Yes, I feel pretty good about our pipeline. I brought in an M&A guy a couple of years ago, and we've been working the pipeline hard. The teams have been very thoughtful in the names that are on our list. And we have been active in communicating our intentions with some of the more substantial targets that we have. The proof is always getting the things done. But I do feel, at least internally, in terms of what Graco is doing, I feel really good about our prospects. The market, David, Chris might have a better view of this, but from what I've read and what I've heard, the market for deals is a little bit more favorable now than what it has been at least over the last 6 to 12 months.

Yes, I would like to mention that my impression, after discussions with our internal team and some knowledgeable individuals externally, is that there is an uptick in marketing activity, ranging from teasers to blue books, and there is a lot of speculation in the air. While you all think about this more than I do, it's reasonable to consider that many private equity portfolios are at a point in their cycle where they might bring some of their assets to market, which could present an opportunity for us in the long term. Additionally, I want to highlight the efforts of our team, which Mark referenced, in increasing outreach and building direct relationships with companies. This has been a crucial focus for our group. While auctions have their benefits, exclusive discussions can often lead to intriguing possibilities. Ultimately, the outcome matters more than intentions, and I believe what we are doing represents a positive series of steps forward.

Operator

Our next question comes from Jeff Hammond with KeyBanc.

Speaker 9

I think the contractor is likely the best option when it comes to introducing new products and timing. Are you noticing any larger orders or systems that may have been delayed from the first quarter to the second quarter that could explain the weaker performance in the first quarter and possibly indicate a stronger second quarter?

Nothing specific comes to mind. If you look at the overall backlog our company had at the beginning of the year and where it ended at the close of the quarter, it increased slightly, primarily due to orders that were received towards the end of the quarter. No one is really deferring any orders or systems, at least to my knowledge.

Speaker 9

Okay. You mentioned low single digits, but considering the slow start, is there any bias there? When you look at the regions, do you think North America and EMEA are on track, while Asia appears weaker? Is there any change in that perspective given the slow start?

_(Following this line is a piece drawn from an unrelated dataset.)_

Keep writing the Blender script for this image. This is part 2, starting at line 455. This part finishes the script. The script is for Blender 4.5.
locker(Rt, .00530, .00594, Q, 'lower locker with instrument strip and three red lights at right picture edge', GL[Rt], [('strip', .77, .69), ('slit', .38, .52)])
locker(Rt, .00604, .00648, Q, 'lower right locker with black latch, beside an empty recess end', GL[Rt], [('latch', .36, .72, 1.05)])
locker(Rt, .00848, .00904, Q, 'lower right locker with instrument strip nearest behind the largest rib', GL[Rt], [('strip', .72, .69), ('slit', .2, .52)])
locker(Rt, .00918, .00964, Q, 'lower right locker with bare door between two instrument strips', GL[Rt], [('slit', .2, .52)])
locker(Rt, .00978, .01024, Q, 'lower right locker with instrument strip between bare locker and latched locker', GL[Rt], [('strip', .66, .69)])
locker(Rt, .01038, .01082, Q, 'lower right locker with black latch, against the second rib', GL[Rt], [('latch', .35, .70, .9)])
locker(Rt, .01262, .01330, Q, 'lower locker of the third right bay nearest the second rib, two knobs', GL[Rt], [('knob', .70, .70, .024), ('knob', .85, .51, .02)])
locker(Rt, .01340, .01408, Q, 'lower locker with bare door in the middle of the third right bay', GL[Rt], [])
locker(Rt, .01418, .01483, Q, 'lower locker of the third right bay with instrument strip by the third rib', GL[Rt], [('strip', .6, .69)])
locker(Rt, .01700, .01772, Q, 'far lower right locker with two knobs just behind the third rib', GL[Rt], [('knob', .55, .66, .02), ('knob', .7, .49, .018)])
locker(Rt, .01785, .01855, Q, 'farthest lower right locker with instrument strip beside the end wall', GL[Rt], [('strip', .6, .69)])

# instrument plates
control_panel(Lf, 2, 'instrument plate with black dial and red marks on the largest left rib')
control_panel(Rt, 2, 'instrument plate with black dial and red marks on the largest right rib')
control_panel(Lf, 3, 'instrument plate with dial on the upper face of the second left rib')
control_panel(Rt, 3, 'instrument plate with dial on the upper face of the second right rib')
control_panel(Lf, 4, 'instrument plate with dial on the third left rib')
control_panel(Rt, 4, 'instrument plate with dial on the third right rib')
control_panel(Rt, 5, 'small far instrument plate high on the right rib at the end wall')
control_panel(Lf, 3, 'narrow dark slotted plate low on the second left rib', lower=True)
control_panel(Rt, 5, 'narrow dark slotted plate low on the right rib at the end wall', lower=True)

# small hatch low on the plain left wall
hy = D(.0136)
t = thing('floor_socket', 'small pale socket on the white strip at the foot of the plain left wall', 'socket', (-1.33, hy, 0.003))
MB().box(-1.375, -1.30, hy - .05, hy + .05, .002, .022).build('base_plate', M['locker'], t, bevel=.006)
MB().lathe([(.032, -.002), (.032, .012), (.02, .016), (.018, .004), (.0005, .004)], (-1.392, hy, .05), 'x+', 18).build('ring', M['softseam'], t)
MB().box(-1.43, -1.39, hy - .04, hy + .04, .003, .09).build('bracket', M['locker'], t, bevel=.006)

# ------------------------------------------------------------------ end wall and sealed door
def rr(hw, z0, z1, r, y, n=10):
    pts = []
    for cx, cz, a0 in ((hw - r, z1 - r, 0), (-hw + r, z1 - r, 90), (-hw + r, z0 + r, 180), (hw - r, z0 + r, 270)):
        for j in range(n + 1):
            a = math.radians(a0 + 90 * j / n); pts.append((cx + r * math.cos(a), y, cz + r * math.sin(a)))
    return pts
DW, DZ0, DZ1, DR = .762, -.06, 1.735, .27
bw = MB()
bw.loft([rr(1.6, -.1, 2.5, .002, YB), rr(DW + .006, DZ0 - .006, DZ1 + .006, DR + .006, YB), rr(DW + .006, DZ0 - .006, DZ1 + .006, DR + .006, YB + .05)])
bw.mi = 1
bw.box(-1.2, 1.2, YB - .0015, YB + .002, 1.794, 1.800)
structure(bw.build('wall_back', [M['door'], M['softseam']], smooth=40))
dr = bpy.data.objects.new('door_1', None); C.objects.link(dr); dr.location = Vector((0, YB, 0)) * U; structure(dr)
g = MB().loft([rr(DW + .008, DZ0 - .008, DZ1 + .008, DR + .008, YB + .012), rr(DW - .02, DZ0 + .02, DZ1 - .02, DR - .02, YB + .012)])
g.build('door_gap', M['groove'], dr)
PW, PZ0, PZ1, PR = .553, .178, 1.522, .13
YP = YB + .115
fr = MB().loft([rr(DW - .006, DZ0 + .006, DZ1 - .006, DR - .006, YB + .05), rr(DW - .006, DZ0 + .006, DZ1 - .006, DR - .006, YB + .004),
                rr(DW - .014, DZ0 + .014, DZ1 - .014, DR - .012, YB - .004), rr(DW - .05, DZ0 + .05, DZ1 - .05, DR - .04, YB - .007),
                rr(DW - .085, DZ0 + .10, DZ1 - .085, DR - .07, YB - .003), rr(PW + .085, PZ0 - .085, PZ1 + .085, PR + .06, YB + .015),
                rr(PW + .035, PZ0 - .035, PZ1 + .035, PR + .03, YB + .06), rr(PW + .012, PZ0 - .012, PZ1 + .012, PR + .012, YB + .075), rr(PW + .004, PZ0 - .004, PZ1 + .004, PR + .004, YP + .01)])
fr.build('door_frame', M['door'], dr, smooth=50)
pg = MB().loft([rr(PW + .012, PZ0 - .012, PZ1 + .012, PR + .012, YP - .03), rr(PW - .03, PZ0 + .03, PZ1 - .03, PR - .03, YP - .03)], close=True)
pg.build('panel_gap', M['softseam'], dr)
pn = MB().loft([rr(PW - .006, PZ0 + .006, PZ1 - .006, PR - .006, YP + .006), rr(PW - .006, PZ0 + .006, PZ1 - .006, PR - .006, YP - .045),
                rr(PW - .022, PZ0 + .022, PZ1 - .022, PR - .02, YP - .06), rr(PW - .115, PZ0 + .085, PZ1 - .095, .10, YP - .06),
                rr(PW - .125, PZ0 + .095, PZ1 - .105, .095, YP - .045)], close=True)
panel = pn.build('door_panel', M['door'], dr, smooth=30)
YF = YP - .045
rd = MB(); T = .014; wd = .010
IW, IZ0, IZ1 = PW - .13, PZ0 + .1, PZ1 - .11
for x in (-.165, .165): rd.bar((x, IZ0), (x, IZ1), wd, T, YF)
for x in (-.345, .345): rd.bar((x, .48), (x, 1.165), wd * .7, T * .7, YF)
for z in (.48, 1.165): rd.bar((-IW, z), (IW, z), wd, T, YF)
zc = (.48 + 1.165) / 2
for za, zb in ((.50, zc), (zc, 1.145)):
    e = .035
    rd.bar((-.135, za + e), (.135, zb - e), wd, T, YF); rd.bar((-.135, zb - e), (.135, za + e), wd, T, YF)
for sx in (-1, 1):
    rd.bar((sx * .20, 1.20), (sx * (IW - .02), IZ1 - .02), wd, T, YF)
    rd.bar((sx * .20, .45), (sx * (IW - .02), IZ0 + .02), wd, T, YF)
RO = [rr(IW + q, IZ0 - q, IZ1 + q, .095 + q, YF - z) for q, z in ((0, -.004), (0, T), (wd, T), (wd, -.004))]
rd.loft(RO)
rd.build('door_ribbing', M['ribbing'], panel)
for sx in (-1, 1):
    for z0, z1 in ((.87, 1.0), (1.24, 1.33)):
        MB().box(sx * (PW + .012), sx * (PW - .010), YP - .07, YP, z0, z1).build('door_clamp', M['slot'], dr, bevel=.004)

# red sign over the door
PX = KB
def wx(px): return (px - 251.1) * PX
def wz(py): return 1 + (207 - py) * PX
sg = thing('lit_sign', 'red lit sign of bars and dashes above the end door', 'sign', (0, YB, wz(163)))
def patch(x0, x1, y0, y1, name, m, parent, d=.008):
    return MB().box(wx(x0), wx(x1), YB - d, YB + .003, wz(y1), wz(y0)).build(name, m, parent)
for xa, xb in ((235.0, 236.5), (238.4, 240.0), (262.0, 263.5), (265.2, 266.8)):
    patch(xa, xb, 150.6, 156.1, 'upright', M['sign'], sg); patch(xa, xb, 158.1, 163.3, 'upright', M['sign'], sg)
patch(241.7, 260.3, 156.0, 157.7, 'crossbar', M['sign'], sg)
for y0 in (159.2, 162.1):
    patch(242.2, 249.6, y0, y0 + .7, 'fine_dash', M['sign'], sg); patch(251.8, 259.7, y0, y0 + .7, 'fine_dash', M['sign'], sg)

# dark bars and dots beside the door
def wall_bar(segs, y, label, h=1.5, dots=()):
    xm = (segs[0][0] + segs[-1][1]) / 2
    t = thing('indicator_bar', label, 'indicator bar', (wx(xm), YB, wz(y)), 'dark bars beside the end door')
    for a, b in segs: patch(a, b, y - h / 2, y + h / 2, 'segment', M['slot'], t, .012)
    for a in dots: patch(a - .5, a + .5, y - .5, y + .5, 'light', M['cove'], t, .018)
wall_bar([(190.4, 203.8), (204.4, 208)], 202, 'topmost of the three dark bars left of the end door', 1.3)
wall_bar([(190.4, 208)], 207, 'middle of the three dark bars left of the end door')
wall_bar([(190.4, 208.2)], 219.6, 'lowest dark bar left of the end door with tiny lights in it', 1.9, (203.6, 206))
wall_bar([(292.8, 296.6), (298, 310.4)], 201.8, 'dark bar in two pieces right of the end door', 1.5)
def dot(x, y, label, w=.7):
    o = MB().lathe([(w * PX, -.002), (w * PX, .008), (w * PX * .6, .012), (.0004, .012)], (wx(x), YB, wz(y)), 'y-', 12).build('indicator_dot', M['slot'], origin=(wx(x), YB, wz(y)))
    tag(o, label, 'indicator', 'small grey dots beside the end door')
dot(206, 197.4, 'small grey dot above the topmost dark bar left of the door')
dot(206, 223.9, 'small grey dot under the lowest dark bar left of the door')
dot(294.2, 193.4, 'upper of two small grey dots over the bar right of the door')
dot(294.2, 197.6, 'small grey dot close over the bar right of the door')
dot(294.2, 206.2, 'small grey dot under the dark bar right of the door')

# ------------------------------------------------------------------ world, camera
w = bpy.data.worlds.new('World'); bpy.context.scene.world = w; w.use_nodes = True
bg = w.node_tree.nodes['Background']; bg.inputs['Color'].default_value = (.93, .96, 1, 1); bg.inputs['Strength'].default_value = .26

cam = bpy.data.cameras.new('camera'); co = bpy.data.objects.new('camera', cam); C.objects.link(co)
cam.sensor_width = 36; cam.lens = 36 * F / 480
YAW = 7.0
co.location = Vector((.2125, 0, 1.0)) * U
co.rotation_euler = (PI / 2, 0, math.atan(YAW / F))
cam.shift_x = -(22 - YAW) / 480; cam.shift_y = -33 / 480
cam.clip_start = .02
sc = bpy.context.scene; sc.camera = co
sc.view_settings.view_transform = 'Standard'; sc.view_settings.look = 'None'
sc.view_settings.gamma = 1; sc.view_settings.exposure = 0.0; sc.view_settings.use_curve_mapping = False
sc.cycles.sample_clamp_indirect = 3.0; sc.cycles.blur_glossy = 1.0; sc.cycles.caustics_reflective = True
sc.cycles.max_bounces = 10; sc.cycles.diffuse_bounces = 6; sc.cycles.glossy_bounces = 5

Well, I would just go back to kind of what I said before. For sure, our ability to forecast is handicapped a lot by the fact that we're a very short-cycle business. And any one region in a 13-week period could look really good, and then the next one, they may not look quite so good. The way I look at it, we're 13 laps into a 52-lap race, and we haven't changed the tires yet on the car. So I think that there's plenty of year left here. All business units, all regions are pushing hard toward growth, and we'll do our best to make that happen.

I would like to add that if you examine the outlook chart, you'll get a sense of where we feel optimistic about opportunities in the industrial segment and in the Americas, as well as some potential in the contractor area for the reasons Mark mentioned. This gives a sense of how we have balanced the outlook for Asia Pacific, where there are definitely concerns overall. However, there are also some positive aspects. The size of China and the developments we've observed in construction, industrial, and process markets give us a bit more caution in that region compared to others around the world.

Operator

We have equalized the colors in Asia Pacific, but there are definitely concerns across the board. While there are some bright spots, the size of China and the issues we’ve observed in construction, industrial, and process markets make us a bit more cautious in that region compared to other parts of the world.

Speaker 10

Thanks for the color on the monthly cadence. And just a follow-up on that. I think we kind of knew going into the quarter that things could be a little bit weaker and the comp would be a little bit tougher. But is there something like a postmortem that you looked at and said, okay, China was weaker or industrial was weaker in the U.S.? And if you did that, what was it and why?

Well, I would kind of say what I think we said earlier, which is essentially that we started out slower than we thought we would, particularly in some of the industrial product categories and also some of the pumping equipment that goes into factories that we call process transfer equipment. These are like diaphragm pumps that have a lot of different applications. And that wasn't just limited to the Asia Pacific region. That was, I would say, our expectation would have been higher for those product categories in all of the regions than what we actually experienced. And if you have an idea of what the cause of that is, send me a note, because it just seemed like it was a general slowdown compared to what we thought we would have to start off the year. The good news, of course, is that things seem to get more on firm footing here. And as we kind of work through the quarter, things look a little bit better to us.

Speaker 10

Okay. Yes. That's great. And in Europe, the Europe numbers looked pretty good, considering everything in Europe. And so I wonder, was that related to the powder business? I think that amount out there is pretty strong? Or are you seeing a different trend in Europe? I think you made some comments earlier as well.

We experienced some growth in Europe from the Contractor side of the business. Additionally, we noted positive performance in the protective coatings sector, particularly with the foam product. The sell-through to the professional paint channel was quite strong, which represents some of the more encouraging aspects of our report. However, on the Industrial side, we view the market as somewhat weak. In Europe, the powder equipment market constitutes a larger portion of the Industrial segment compared to the other two regions, and it was relatively flat during the period. Moreover, in the Process sector, we started slowly. The channel orders we anticipated at the beginning of the year did not materialize as expected.

Speaker 10

Okay. Great. Thanks for the color on that. And then maybe a last one for me. With the discussion of the new products, which I think is great, is there a new product spend that drops off in the second quarter or in the second half once you get these new products launched?

Not in a meaningful manner.

Operator

If there are no further questions, I will now turn the conference over to Mark Sheahan.

All right. Well, thank you very much for participating today. That concludes the call, and have a good rest of your day.

Operator

Thank you. This concludes our conference for today. Thank you all for participating, and have a nice day. All parties may now disconnect.